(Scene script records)
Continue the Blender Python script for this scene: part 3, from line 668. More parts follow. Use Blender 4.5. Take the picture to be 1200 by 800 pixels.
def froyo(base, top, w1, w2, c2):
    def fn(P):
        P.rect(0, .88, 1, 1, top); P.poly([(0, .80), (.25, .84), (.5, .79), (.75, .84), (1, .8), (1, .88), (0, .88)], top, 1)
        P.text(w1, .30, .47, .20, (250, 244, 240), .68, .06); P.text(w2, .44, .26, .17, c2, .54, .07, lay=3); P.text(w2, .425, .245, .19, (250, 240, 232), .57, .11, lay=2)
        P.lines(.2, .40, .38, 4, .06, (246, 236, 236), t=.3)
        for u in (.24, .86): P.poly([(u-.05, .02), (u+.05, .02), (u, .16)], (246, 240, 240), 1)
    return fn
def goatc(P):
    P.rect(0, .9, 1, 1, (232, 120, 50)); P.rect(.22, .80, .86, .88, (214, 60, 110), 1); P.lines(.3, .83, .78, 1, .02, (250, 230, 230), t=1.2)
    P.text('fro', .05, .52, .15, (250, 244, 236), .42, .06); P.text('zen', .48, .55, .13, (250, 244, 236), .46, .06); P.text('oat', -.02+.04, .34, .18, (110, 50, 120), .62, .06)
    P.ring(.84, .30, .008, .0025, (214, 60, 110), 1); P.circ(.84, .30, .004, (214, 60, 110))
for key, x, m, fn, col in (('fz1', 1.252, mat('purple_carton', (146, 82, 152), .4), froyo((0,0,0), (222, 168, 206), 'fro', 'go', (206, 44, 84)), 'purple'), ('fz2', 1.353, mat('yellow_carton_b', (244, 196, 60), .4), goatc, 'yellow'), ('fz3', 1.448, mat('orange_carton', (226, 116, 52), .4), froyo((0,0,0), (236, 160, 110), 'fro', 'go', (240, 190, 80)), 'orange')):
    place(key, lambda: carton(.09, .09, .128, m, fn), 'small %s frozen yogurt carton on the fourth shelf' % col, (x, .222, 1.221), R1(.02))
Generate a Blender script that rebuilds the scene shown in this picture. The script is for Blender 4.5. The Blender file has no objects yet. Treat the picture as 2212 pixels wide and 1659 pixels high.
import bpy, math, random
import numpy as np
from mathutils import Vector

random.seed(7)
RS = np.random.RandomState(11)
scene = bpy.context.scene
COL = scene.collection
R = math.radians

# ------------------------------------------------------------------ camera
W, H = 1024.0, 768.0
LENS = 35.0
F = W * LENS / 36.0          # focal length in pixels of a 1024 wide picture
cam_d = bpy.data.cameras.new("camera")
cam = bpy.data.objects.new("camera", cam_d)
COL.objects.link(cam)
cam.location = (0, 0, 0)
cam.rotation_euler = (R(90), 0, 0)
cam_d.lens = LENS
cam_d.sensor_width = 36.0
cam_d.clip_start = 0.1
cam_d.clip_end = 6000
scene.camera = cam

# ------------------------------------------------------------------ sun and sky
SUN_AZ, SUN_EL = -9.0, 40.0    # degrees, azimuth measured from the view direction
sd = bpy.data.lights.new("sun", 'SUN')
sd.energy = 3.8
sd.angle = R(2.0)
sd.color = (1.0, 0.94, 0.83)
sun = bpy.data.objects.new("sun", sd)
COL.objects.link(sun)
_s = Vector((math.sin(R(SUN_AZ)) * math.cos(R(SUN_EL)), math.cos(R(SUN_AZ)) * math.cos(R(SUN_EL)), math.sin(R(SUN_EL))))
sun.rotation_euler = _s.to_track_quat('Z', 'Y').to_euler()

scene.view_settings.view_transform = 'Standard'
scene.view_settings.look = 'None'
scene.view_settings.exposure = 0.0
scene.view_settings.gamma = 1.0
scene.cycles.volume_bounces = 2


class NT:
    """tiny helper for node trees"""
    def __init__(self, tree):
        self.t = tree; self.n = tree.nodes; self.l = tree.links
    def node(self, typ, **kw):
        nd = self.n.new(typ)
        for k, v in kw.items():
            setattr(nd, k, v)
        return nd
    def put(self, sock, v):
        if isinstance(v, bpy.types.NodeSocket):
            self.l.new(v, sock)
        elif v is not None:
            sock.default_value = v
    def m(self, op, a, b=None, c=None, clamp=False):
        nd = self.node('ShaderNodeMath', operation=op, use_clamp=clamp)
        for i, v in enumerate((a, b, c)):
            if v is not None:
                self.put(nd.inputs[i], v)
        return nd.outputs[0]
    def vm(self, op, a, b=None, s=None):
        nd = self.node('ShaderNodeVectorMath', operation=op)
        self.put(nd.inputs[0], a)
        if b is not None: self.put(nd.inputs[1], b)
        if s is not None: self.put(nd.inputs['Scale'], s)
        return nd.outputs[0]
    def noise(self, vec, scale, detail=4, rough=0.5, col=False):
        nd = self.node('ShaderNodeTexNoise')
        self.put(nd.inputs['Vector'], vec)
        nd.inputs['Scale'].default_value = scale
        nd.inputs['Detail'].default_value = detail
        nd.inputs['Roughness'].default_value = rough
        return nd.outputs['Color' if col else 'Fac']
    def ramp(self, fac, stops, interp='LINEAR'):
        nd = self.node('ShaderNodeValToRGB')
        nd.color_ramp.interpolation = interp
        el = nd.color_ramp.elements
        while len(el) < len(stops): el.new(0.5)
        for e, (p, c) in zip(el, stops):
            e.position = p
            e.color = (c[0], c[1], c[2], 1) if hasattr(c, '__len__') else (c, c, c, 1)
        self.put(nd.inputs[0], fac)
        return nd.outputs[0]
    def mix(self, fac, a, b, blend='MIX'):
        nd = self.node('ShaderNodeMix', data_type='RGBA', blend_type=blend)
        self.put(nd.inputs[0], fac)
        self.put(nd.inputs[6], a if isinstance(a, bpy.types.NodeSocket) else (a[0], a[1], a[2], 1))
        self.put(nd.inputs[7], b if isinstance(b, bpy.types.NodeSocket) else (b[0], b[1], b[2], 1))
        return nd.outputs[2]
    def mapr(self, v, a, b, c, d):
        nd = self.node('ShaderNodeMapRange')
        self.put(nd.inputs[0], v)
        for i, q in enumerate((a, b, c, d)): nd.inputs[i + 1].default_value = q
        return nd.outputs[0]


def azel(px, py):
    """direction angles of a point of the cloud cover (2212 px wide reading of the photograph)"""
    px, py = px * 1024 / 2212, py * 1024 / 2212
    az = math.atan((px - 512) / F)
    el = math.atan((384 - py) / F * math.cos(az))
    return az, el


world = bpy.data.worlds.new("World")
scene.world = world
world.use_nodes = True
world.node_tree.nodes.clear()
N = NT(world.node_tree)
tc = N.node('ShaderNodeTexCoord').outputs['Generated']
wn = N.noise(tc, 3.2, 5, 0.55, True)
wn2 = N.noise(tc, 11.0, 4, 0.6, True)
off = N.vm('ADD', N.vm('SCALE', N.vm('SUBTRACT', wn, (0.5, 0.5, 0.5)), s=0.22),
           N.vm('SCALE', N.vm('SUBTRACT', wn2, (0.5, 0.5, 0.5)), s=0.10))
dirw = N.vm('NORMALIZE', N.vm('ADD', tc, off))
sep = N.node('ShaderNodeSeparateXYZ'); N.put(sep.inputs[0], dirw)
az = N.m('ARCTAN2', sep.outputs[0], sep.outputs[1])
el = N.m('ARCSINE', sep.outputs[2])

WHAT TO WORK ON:
Show every line that contains the word "Blender".

CORRECT RESPONSE:
Continue the Blender Python script for this scene: part 3, from line 668. More parts follow. Use Blender 4.5. Take the picture to be 1200 by 800 pixels.
Generate a Blender script that rebuilds the scene shown in this picture. The script is for Blender 4.5. The Blender file has no objects yet. Treat the picture as 2212 pixels wide and 1659 pixels high.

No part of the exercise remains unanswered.